Submitted by cathy n on 24 November, 2017 - 9:02 Author: By Colin Foster

The latest opinion polls for the parliamentary election in Catalonia on 21 December suggest an outcome similar to the previous election in 2015: a narrow parliamentary majority for the separatists, but with a minority of the popular vote.

A 15 November poll gives the ERC 24%, Puigdemont’s people (running as Junts per Catalunya) 17%, and CUP 6%, in total 47% of the vote but 68-74 seats out of 135.

The non-separatist parties — in order of their electoral support, the neoliberal Citizens’ Party, the social-democratic PSC (linked to the PSOE elsewhere in Spain), Catalonia in Common (including Podemos), and Madrid prime minister Mariano Rajoy’s People’s Party — are estimated at 53% of the vote.

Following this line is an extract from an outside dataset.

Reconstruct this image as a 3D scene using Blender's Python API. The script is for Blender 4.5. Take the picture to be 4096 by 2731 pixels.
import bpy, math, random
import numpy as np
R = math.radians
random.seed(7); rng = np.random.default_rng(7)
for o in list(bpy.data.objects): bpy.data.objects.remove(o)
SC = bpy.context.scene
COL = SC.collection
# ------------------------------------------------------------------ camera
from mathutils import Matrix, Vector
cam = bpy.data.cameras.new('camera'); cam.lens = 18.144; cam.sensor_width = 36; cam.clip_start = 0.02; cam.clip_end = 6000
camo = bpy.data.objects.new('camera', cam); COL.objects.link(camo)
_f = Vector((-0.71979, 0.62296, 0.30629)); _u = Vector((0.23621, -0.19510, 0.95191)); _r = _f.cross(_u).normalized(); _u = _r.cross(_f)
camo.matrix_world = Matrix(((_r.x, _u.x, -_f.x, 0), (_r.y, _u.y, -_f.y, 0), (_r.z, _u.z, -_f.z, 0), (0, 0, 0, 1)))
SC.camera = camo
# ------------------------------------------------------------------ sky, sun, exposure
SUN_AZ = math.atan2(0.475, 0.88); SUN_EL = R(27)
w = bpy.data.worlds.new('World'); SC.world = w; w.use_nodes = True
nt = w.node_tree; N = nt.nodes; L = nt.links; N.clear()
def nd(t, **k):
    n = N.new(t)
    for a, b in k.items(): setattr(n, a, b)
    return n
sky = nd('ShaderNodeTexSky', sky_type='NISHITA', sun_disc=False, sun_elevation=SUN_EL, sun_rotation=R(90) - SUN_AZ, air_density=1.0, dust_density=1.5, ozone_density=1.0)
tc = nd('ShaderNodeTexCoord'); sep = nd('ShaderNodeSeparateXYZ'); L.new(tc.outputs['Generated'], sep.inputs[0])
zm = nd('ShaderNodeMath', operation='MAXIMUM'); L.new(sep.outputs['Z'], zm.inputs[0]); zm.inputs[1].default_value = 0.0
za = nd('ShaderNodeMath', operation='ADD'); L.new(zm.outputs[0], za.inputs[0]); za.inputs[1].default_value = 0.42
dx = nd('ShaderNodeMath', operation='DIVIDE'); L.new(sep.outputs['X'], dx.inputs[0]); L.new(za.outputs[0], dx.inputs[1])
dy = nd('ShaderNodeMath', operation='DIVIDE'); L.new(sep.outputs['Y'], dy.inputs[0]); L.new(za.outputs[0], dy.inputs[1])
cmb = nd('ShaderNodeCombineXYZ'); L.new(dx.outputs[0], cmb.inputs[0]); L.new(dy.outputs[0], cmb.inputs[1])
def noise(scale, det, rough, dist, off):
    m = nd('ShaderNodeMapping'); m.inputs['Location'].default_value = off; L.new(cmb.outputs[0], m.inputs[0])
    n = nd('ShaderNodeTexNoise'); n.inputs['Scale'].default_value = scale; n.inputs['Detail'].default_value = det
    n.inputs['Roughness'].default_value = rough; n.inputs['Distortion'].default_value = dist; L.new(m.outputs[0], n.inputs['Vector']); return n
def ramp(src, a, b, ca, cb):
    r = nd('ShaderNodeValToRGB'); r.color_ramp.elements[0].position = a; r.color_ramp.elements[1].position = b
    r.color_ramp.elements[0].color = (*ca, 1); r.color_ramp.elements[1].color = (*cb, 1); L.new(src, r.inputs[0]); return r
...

But because, like most electoral systems, Catalonia’s gives bigger parties proportionately more seats in relation to votes, and the separatist vote is more concentrated in two big parties, the non-separatists would get only 61 to 67 seats.

The Citizens’ Party has called for an anti-separatist front, but the PSC refused. The ERC, the biggest separatist party, has suggested an alliance after the election with Catalonia in Common, which opposed Catalonia’s declaration of independence but also opposes Madrid’s imposition of direct rule.

Santi Vila, who served as head of the business department in the Puigdemont’s government, resigned because Puigdemont refused Rajoy’s call for the Catalan government to organise the new elections now being run by Madrid on 21 December, but has now joined Puigdemont’s Junts per Catalunya alliance, has suggested a policy of “independence from a position of moderation” after 21 December.

“I think we need to base this on three ideas: the defence of Catalan institutions, amnesty [for the Catalan politicians being prosecuted by Madrid authorities for ‘sedition’] and... a referendum that’s agreed on and recognised by the state and by international institutions”.

Short of a big electoral turnaround, it will be very difficult for Rajoy to refuse concessions after 21 December. And that is how it should be.

Even if Catalan socialists oppose separation, and many of them do, with good reason, the first job of socialists in Spain and across Europe now is to insist that Madrid recognise the right to choose of the people of Catalonia — their right to self-determination.